### DATA
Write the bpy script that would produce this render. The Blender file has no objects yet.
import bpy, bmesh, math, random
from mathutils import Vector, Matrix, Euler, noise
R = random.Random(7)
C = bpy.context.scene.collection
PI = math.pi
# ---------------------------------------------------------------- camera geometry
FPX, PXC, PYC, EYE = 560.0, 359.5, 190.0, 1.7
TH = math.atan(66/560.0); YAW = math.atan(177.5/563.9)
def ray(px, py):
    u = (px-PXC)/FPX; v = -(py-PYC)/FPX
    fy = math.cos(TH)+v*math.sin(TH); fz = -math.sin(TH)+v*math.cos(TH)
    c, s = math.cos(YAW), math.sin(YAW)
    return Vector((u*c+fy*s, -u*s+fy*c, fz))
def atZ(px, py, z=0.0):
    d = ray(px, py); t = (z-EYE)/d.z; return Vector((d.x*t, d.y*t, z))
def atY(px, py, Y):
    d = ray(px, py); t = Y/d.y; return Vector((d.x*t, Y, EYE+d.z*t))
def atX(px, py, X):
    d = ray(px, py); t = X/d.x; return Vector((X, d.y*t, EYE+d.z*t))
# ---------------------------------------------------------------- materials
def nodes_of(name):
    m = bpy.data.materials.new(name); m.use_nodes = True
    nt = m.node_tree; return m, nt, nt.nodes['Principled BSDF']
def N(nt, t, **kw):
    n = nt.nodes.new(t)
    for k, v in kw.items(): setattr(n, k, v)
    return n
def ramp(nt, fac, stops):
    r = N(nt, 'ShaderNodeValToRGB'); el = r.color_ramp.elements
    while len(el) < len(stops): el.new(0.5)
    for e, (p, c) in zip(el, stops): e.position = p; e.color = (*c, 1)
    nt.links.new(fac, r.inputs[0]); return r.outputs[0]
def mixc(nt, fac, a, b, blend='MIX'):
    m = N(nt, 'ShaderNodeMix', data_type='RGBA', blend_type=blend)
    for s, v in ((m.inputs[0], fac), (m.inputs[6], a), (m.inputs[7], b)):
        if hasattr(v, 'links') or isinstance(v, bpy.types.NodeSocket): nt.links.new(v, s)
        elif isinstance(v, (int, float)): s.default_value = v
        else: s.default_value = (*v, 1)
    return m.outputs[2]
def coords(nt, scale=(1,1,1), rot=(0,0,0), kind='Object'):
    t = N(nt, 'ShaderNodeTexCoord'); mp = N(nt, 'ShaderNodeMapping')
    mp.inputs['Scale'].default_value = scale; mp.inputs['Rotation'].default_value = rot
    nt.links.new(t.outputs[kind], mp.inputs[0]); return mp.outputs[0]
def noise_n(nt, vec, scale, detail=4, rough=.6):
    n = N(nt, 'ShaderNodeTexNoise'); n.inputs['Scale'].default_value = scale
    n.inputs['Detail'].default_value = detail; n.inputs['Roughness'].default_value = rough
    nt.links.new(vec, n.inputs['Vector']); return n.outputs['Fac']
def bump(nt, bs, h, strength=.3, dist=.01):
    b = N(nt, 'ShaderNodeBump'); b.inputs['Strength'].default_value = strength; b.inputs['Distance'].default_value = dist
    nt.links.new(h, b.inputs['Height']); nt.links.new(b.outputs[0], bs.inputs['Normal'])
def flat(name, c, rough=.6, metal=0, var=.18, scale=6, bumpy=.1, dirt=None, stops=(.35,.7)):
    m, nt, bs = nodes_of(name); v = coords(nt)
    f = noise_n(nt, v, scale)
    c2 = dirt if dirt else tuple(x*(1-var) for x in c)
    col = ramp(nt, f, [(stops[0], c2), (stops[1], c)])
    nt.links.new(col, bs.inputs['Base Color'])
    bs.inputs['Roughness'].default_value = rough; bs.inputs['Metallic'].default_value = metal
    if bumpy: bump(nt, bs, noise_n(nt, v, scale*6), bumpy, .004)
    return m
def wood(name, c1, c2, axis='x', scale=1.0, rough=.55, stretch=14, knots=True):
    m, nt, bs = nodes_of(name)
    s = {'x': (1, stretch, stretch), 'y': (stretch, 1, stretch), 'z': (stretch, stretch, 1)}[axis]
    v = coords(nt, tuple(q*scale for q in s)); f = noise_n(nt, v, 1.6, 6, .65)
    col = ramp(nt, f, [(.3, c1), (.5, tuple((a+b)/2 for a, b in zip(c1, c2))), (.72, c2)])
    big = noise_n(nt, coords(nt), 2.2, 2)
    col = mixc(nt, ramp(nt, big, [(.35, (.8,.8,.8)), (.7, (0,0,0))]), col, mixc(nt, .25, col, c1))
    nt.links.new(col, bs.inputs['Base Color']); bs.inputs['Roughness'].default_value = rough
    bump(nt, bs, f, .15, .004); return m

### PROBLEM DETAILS
Please output the complete data exactly.

### CORRECT RESULT
Write the bpy script that would produce this render. The Blender file has no objects yet.
import bpy, bmesh, math, random
from mathutils import Vector, Matrix, Euler, noise
R = random.Random(7)
C = bpy.context.scene.collection
PI = math.pi
# ---------------------------------------------------------------- camera geometry
FPX, PXC, PYC, EYE = 560.0, 359.5, 190.0, 1.7
TH = math.atan(66/560.0); YAW = math.atan(177.5/563.9)
def ray(px, py):
    u = (px-PXC)/FPX; v = -(py-PYC)/FPX
    fy = math.cos(TH)+v*math.sin(TH); fz = -math.sin(TH)+v*math.cos(TH)
    c, s = math.cos(YAW), math.sin(YAW)
    return Vector((u*c+fy*s, -u*s+fy*c, fz))
def atZ(px, py, z=0.0):
    d = ray(px, py); t = (z-EYE)/d.z; return Vector((d.x*t, d.y*t, z))
def atY(px, py, Y):
    d = ray(px, py); t = Y/d.y; return Vector((d.x*t, Y, EYE+d.z*t))
def atX(px, py, X):
    d = ray(px, py); t = X/d.x; return Vector((X, d.y*t, EYE+d.z*t))
# ---------------------------------------------------------------- materials
def nodes_of(name):
    m = bpy.data.materials.new(name); m.use_nodes = True
    nt = m.node_tree; return m, nt, nt.nodes['Principled BSDF']
def N(nt, t, **kw):
    n = nt.nodes.new(t)
    for k, v in kw.items(): setattr(n, k, v)
    return n
def ramp(nt, fac, stops):
    r = N(nt, 'ShaderNodeValToRGB'); el = r.color_ramp.elements
    while len(el) < len(stops): el.new(0.5)
    for e, (p, c) in zip(el, stops): e.position = p; e.color = (*c, 1)
    nt.links.new(fac, r.inputs[0]); return r.outputs[0]
def mixc(nt, fac, a, b, blend='MIX'):
    m = N(nt, 'ShaderNodeMix', data_type='RGBA', blend_type=blend)
    for s, v in ((m.inputs[0], fac), (m.inputs[6], a), (m.inputs[7], b)):
        if hasattr(v, 'links') or isinstance(v, bpy.types.NodeSocket): nt.links.new(v, s)
        elif isinstance(v, (int, float)): s.default_value = v
        else: s.default_value = (*v, 1)
    return m.outputs[2]
def coords(nt, scale=(1,1,1), rot=(0,0,0), kind='Object'):
    t = N(nt, 'ShaderNodeTexCoord'); mp = N(nt, 'ShaderNodeMapping')
    mp.inputs['Scale'].default_value = scale; mp.inputs['Rotation'].default_value = rot
    nt.links.new(t.outputs[kind], mp.inputs[0]); return mp.outputs[0]
def noise_n(nt, vec, scale, detail=4, rough=.6):
    n = N(nt, 'ShaderNodeTexNoise'); n.inputs['Scale'].default_value = scale
    n.inputs['Detail'].default_value = detail; n.inputs['Roughness'].default_value = rough
    nt.links.new(vec, n.inputs['Vector']); return n.outputs['Fac']
def bump(nt, bs, h, strength=.3, dist=.01):
    b = N(nt, 'ShaderNodeBump'); b.inputs['Strength'].default_value = strength; b.inputs['Distance'].default_value = dist
    nt.links.new(h, b.inputs['Height']); nt.links.new(b.outputs[0], bs.inputs['Normal'])
def flat(name, c, rough=.6, metal=0, var=.18, scale=6, bumpy=.1, dirt=None, stops=(.35,.7)):
    m, nt, bs = nodes_of(name); v = coords(nt)
    f = noise_n(nt, v, scale)
    c2 = dirt if dirt else tuple(x*(1-var) for x in c)
    col = ramp(nt, f, [(stops[0], c2), (stops[1], c)])
    nt.links.new(col, bs.inputs['Base Color'])
    bs.inputs['Roughness'].default_value = rough; bs.inputs['Metallic'].default_value = metal
    if bumpy: bump(nt, bs, noise_n(nt, v, scale*6), bumpy, .004)
    return m
def wood(name, c1, c2, axis='x', scale=1.0, rough=.55, stretch=14, knots=True):
    m, nt, bs = nodes_of(name)
    s = {'x': (1, stretch, stretch), 'y': (stretch, 1, stretch), 'z': (stretch, stretch, 1)}[axis]
    v = coords(nt, tuple(q*scale for q in s)); f = noise_n(nt, v, 1.6, 6, .65)
    col = ramp(nt, f, [(.3, c1), (.5, tuple((a+b)/2 for a, b in zip(c1, c2))), (.72, c2)])
    big = noise_n(nt, coords(nt), 2.2, 2)
    col = mixc(nt, ramp(nt, big, [(.35, (.8,.8,.8)), (.7, (0,0,0))]), col, mixc(nt, .25, col, c1))
    nt.links.new(col, bs.inputs['Base Color']); bs.inputs['Roughness'].default_value = rough
    bump(nt, bs, f, .15, .004); return m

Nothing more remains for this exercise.